I found something amazing. Number of shares in issue in 1996 or McDonalds was 1,389 million. Ten years later it was 1,204 million (as per the 2006 annual report, page 20). In that time, earnings per share increased from 1.08 Dollars to 2.30, whilst the dividend rose a whopping 85 cents a year, to 1 buck from 15 cents in 1996. Systemwide stores grew from below 21 thousand in 1996 to 31.6 thousand in 2006. Fast forward to the 2012 annual report, page 9 (things were super sized back then) and the number of shares in issue is just a whicker over a billion, 1,003 million in issue.
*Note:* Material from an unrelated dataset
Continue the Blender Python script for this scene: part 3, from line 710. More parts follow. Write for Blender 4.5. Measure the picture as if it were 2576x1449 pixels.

In 16 years, the number of shares in issue have been reduced by a whopping 386 million. Earnings per share last year clocked 5.36 Dollars and the dividend rose to 2.87 Dollars. Over the last three years however, 107.8 million shares, roughly 36 million a year. There are now under 1 billion shares in issue. At this rate in a few (that is three) years time the number of shares in issue over a two decade period would have reduced by nearly one third. That is amazing, truly amazing. Another amazing fact about McDonald's is that the dividend has risen each and every year since they starting paying one back in 1976. The current quarterly payout is 81 cents (raised 5 percent in September) to bring the annual payout to 3.24 percent. At the current share price (95.28) that is a yield of 3.4 percent on the button. With a rough 5 percent increase in earnings, McDonald's is hardly cheap at 16.9 times forward, especially if they are only growing earnings at single digits.


I feel inclined suggest that one leaves the investment alone, there is a fabulous yield underpin and the brand is amazing. The store presence is still growing at an astonishing rate, 1 store rolled out roughly every six hours, somewhere around the world. The plan is to be in each and every neighbourhood. For the time being the sales momentum seems more like soggy fries than the delicious (must eat hot) fries that they normally sell. There is no way that this company is transformative in any way whatsoever, you could argue that the menu changes slowly to adapt to the ever aware society, in terms of health priorities. They are doing that, offering apples instead of fries with their happy meals, watch this short Bloomberg video: McTaco? McOmelette? Meet McDonald's Top Chef Dan Coudreaut. Interesting, isn't it?


Accumulate on weakness, that is the perfect time to be adding to a solid company, when most people are not really paying that much attention, and have lost the faith.